Cores have nothing to do with threads.
Please for the love of God stop confusing the two.
You can multi-thread on a single core if you want. Cores help to spread processing load horizontally across the CPU instead of having to ramp up the clock speed to do the same job.
The DCS.exe process has one main thread and that executes top to bottom. If you want to multi-thread you must decide what parts of the process can be done asynchronously without affecting the overall processing chronology. Some routines must be executed in order while others can execute at anytime.
It's not as simple as it sounds and depends on how tied together many of the routines are. You can open up a can of worms in terms of memory access since you are no longer just adding to a heap. Memory must be managed in such a way that async rountines don't conflict with each other. In managed code like C# that's easy as it's all taken care of (look at Task Parallel Library) while in C++ an appropriate memory manager must be employed to marshal read/writes.
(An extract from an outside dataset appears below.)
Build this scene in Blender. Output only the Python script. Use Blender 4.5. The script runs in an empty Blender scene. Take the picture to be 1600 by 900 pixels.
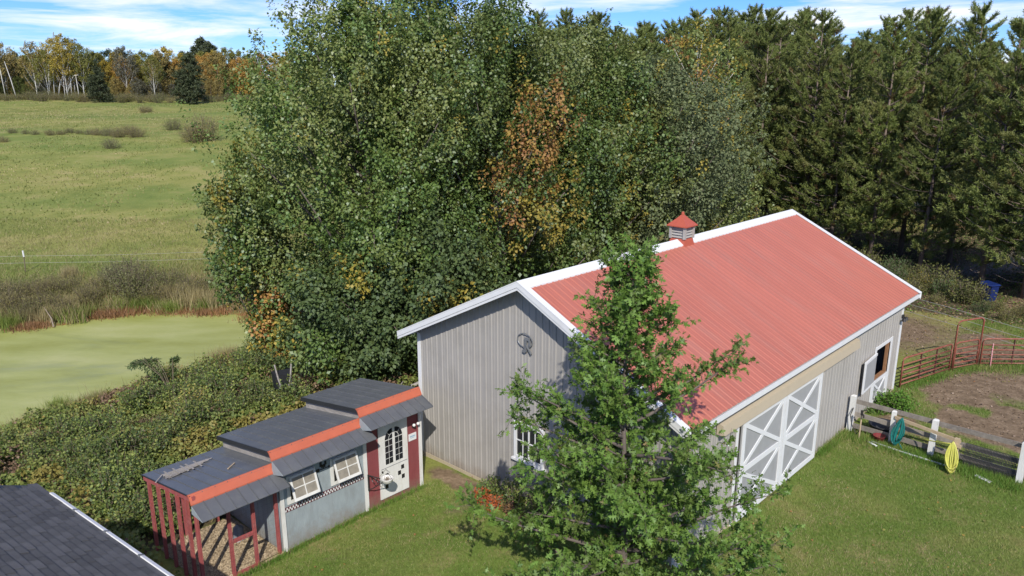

That said there are few quick wins with threading. Loading of resources, such as textures and models can be done asynchronously, that is, the system can load up many resources at the same time instead of one after the other. Also, it could be possible to load assets during the game on another thread as to reduce load in stutter. The downside of this is that assets may not appear at exactly the right time and you may get pop-ins. This is the nature of the async beast. You must identify what routines are ok to siphon off to be async.
Lets be clear though, threading has nothing to do with cores. At all. It's a programming technique and this technique is architecturally independent.